◆ Records with scene code:
____________________

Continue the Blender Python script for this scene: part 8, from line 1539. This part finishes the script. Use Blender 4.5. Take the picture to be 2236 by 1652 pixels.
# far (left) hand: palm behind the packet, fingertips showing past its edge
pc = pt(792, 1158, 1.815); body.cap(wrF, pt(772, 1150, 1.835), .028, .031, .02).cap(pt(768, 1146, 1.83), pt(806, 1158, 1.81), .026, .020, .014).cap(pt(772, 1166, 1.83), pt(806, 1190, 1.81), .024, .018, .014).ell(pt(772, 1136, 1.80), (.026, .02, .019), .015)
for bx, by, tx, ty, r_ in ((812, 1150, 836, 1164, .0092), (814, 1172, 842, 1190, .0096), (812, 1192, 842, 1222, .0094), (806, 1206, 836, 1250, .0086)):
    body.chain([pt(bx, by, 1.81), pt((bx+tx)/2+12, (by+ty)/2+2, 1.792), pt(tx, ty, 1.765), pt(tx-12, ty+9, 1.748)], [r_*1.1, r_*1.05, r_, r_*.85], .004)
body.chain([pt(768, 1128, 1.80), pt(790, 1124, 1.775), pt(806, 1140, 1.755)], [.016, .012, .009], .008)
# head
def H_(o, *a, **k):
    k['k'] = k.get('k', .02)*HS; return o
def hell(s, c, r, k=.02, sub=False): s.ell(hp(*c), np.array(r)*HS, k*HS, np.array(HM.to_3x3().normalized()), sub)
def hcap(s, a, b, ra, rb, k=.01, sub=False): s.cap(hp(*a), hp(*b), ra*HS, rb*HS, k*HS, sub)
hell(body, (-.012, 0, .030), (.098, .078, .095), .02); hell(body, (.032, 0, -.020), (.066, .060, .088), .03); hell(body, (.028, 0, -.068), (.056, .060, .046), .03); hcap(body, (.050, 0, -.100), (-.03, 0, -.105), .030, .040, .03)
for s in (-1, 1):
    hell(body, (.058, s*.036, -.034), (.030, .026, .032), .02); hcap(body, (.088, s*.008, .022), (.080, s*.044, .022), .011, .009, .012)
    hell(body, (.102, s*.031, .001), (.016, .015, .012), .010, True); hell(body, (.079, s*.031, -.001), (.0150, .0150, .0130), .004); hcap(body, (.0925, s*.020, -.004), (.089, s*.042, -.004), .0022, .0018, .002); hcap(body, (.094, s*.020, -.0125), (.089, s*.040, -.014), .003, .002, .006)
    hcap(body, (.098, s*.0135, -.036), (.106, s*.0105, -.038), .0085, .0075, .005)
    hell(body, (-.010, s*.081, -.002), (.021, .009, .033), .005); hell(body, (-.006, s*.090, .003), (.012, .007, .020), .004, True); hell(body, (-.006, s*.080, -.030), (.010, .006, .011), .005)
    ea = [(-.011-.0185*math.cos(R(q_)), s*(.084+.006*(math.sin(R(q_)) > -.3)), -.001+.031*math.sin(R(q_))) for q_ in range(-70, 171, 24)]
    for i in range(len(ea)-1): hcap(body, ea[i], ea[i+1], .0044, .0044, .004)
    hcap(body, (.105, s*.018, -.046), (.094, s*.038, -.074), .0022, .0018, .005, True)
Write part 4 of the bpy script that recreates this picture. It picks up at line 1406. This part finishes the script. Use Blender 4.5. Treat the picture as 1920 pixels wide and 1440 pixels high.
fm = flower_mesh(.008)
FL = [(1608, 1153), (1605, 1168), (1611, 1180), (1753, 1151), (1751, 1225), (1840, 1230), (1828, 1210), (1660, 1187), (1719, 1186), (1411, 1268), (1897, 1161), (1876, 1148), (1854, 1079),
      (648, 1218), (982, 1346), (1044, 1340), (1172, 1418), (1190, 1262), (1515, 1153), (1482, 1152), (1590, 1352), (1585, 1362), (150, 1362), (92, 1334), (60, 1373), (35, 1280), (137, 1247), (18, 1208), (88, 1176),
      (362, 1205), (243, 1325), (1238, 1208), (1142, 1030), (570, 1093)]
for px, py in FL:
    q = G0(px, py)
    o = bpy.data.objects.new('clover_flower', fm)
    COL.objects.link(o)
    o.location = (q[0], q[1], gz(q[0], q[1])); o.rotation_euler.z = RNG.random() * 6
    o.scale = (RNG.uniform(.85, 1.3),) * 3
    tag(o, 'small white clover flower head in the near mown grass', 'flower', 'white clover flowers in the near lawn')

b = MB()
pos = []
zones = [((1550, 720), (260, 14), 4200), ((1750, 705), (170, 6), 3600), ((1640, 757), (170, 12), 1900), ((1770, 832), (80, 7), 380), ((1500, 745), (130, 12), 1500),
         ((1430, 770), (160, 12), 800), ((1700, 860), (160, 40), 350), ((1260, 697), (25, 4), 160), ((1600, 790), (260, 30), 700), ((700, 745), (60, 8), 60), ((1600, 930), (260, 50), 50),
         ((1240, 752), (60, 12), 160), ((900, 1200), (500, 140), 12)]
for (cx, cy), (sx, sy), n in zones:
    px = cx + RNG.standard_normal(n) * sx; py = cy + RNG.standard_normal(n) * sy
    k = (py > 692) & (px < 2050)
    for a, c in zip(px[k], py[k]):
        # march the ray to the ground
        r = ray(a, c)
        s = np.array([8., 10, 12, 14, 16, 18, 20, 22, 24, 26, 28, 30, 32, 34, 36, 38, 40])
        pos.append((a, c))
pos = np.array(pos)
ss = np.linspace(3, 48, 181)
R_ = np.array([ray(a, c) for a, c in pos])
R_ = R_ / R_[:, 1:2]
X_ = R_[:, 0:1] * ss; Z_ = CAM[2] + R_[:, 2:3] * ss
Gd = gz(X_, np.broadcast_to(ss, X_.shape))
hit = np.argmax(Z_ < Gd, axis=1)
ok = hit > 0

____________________

◆ Work to complete: Write out exactly the final stretch of the records: the line containing "Write part 4" and every line after it, through the last, and nothing else.

◆ Response to this exercise:
Write part 4 of the bpy script that recreates this picture. It picks up at line 1406. This part finishes the script. Use Blender 4.5. Treat the picture as 1920 pixels wide and 1440 pixels high.
fm = flower_mesh(.008)
FL = [(1608, 1153), (1605, 1168), (1611, 1180), (1753, 1151), (1751, 1225), (1840, 1230), (1828, 1210), (1660, 1187), (1719, 1186), (1411, 1268), (1897, 1161), (1876, 1148), (1854, 1079),
      (648, 1218), (982, 1346), (1044, 1340), (1172, 1418), (1190, 1262), (1515, 1153), (1482, 1152), (1590, 1352), (1585, 1362), (150, 1362), (92, 1334), (60, 1373), (35, 1280), (137, 1247), (18, 1208), (88, 1176),
      (362, 1205), (243, 1325), (1238, 1208), (1142, 1030), (570, 1093)]
for px, py in FL:
    q = G0(px, py)
    o = bpy.data.objects.new('clover_flower', fm)
    COL.objects.link(o)
    o.location = (q[0], q[1], gz(q[0], q[1])); o.rotation_euler.z = RNG.random() * 6
    o.scale = (RNG.uniform(.85, 1.3),) * 3
    tag(o, 'small white clover flower head in the near mown grass', 'flower', 'white clover flowers in the near lawn')

b = MB()
pos = []
zones = [((1550, 720), (260, 14), 4200), ((1750, 705), (170, 6), 3600), ((1640, 757), (170, 12), 1900), ((1770, 832), (80, 7), 380), ((1500, 745), (130, 12), 1500),
         ((1430, 770), (160, 12), 800), ((1700, 860), (160, 40), 350), ((1260, 697), (25, 4), 160), ((1600, 790), (260, 30), 700), ((700, 745), (60, 8), 60), ((1600, 930), (260, 50), 50),
         ((1240, 752), (60, 12), 160), ((900, 1200), (500, 140), 12)]
for (cx, cy), (sx, sy), n in zones:
    px = cx + RNG.standard_normal(n) * sx; py = cy + RNG.standard_normal(n) * sy
    k = (py > 692) & (px < 2050)
    for a, c in zip(px[k], py[k]):
        # march the ray to the ground
        r = ray(a, c)
        s = np.array([8., 10, 12, 14, 16, 18, 20, 22, 24, 26, 28, 30, 32, 34, 36, 38, 40])
        pos.append((a, c))
pos = np.array(pos)
ss = np.linspace(3, 48, 181)
R_ = np.array([ray(a, c) for a, c in pos])
R_ = R_ / R_[:, 1:2]
X_ = R_[:, 0:1] * ss; Z_ = CAM[2] + R_[:, 2:3] * ss
Gd = gz(X_, np.broadcast_to(ss, X_.shape))
hit = np.argmax(Z_ < Gd, axis=1)
ok = hit > 0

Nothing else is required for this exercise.